PUK DEMANDS EQUAL SHARE OF POWER, INVOKING 39-SEAT PARITY WITH KDP

With the PUK-NGM bloc matching the KDP’s seat count, the Patriotic Union insists on an equal division of the cabinet, and says it wants to change how the region is governed, not just who governs it.

The Patriotic Union of Kurdistan (PUK) reiterated this week that it is prepared to enter coalition negotiations with the Kurdistan Democratic Party (KDP) strictly on the basis of parliamentary seat counts, a position that, following its alliance with the New Generation Movement (NGM), results in an exact 39-to-39 parity that the party says entitles it to an equal share of the next regional government.

PUK President Bafel Talabani announced that the party would release a formal programme for the next four years alongside a proposed cabinet structure in the coming days, framing the move as a demonstration of the party’s readiness to govern. Talabani also described the PUK-NGM relationship as a stabilising force in Sulaymaniyah, and pledged to reach out to other political parties across Kurdistan.

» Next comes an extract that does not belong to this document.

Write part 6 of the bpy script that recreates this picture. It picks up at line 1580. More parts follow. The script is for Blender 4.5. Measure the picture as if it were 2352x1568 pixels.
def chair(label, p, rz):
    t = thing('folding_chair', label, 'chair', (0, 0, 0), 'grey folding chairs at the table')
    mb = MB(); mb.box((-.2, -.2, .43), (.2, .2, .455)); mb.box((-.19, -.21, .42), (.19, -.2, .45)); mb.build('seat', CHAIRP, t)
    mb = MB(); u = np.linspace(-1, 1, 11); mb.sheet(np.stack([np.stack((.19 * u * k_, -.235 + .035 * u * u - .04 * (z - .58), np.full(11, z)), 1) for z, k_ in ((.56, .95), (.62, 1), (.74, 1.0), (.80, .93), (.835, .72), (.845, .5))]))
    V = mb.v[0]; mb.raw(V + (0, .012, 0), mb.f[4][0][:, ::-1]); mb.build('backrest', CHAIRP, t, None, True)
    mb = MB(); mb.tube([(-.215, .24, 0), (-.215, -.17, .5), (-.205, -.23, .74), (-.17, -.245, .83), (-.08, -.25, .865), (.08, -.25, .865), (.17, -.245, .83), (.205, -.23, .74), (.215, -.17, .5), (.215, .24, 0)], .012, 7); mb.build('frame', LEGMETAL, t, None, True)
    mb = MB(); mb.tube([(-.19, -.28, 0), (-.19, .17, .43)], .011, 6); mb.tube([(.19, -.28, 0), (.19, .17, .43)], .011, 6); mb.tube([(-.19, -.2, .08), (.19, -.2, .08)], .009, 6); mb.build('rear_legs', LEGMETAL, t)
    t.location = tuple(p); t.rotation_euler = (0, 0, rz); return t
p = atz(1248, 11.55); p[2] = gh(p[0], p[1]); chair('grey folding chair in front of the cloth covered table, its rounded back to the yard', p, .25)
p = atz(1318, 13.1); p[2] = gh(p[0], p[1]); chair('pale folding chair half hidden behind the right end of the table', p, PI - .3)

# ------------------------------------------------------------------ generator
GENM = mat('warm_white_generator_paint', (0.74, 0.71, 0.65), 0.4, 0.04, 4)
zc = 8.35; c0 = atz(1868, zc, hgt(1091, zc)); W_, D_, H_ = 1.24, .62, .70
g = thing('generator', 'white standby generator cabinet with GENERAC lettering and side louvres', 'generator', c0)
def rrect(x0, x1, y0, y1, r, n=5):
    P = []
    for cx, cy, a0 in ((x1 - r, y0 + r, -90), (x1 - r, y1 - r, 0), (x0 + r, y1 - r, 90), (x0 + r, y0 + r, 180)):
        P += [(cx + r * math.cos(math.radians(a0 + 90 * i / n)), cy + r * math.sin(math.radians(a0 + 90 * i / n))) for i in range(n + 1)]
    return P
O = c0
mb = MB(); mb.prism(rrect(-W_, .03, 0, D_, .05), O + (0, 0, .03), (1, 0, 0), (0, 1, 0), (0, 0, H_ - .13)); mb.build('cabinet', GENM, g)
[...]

Abbas Fatah, a member of the PUK leadership council, clarified on Wednesday that the party’s demands in the talks are not purely about portfolio allocation, but about fundamentally restructuring how the KRG operates. He indicated that the PUK had objected to a previous proposal that would have left civilian posts, and by extension, governance style, unchanged, a formula the party found unacceptable.

Fatah confirmed that the PUK and its allies hold 39 seats in the Kurdistan Parliament and intend to negotiate on that basis, positioning the combined bloc as the KDP’s equal at the table. This framing directly challenges the KDP’s longstanding position that, as the single largest party with the same number of seats and a broader electoral mandate, it should hold primacy in government formation.

Political analysts have noted that the symmetry of the 39-39 split has fundamentally altered the dynamics of the negotiations, transforming what the KDP viewed as an electoral mandate for dominant leadership into a deadlock that increasingly resembles a two-party veto system.